- **DIRECTION**
Select every line holding the word "that" and copy it.

- **COLLECTED DATA**
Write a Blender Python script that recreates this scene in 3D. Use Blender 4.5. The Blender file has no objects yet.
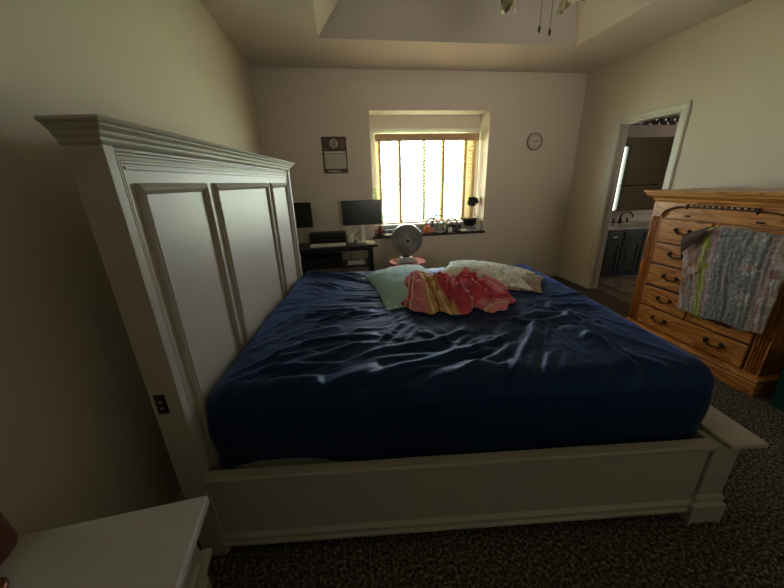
import bpy, bmesh, math, random
from mathutils import Vector, Matrix, noise
sc = bpy.context.scene
COL = sc.collection
R = math.radians
# ------------------------------------------------------------------ camera
cam_d = bpy.data.cameras.new('camera')
cam_d.sensor_width = 36.0
cam_d.lens = 315.034 / 784 * 36.0
cam_d.clip_start = 0.02
cam = bpy.data.objects.new('camera', cam_d); COL.objects.link(cam)
cam.matrix_world = Matrix(((0.987409, 0.079005, -0.137047, 0.881353), (-0.155527, 0.326589, -0.932283, 0.0),
                           (-0.028897, 0.941859, 0.334765, 1.475788), (0, 0, 0, 1)))
sc.camera = cam
# ------------------------------------------------------------------ room numbers (metres)
W, D, H = 4.187, 4.357, 2.733          # right wall x, back wall y, soffit height
YF = -1.75                             # wall behind the camera
WX0, WX1, WZ0, WZ1, WD = 1.307, 2.875, 0.775, 2.307, 0.31   # window recess
# ------------------------------------------------------------------ world: bright hazy sky above, sunlit lawn colour below the horizon
wd = bpy.data.worlds.new('sky'); sc.world = wd; wd.use_nodes = True
nt = wd.node_tree; nt.nodes.clear()
tc = nt.nodes.new('ShaderNodeTexCoord'); sp = nt.nodes.new('ShaderNodeSeparateXYZ')
mr = nt.nodes.new('ShaderNodeMapRange'); mr.inputs[1].default_value = -0.12; mr.inputs[2].default_value = 0.10
mx = nt.nodes.new('ShaderNodeMix'); mx.data_type = 'RGBA'
mx.inputs[6].default_value = (0.84, 0.94, 0.60, 1); mx.inputs[7].default_value = (0.76, 0.86, 1.05, 1)
bg = nt.nodes.new('ShaderNodeBackground'); bg.inputs[1].default_value = 13.0
ow = nt.nodes.new('ShaderNodeOutputWorld')
nt.links.new(tc.outputs['Generated'], sp.inputs[0]); nt.links.new(sp.outputs[2], mr.inputs[0])
nt.links.new(mr.outputs[0], mx.inputs[0]); nt.links.new(mx.outputs[2], bg.inputs[0]); nt.links.new(bg.outputs[0], ow.inputs[0])
# portal in the window opening so that the daylight is sampled through it
pl = bpy.data.lights.new('window_portal', 'AREA'); pl.shape = 'RECTANGLE'; pl.size = 1.5; pl.size_y = 1.3
pl.cycles.is_portal = True
po = bpy.data.objects.new('window_portal', pl); COL.objects.link(po)
po.location = (2.09, D + WD + 0.10, 1.5); po.rotation_euler = (R(-90), 0, 0)
# added weak fill light behind the camera, narrow spread to brighten the back wall
fl_ = bpy.data.lights.new('rear_fill_light', 'AREA'); fl_.shape = 'RECTANGLE'; fl_.size = 1.8; fl_.size_y = 1.2; fl_.energy = 2.2; fl_.spread = R(48); fl_.color = (1.0, 0.93, 0.80)
fo = bpy.data.objects.new('rear_fill_light', fl_); COL.objects.link(fo); fo.location = (2.5, YF + 0.06, 1.75); fo.rotation_euler = (R(95), 0, 0)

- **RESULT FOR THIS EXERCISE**
Write a Blender Python script that recreates this scene in 3D. Use Blender 4.5. The Blender file has no objects yet.
# portal in the window opening so that the daylight is sampled through it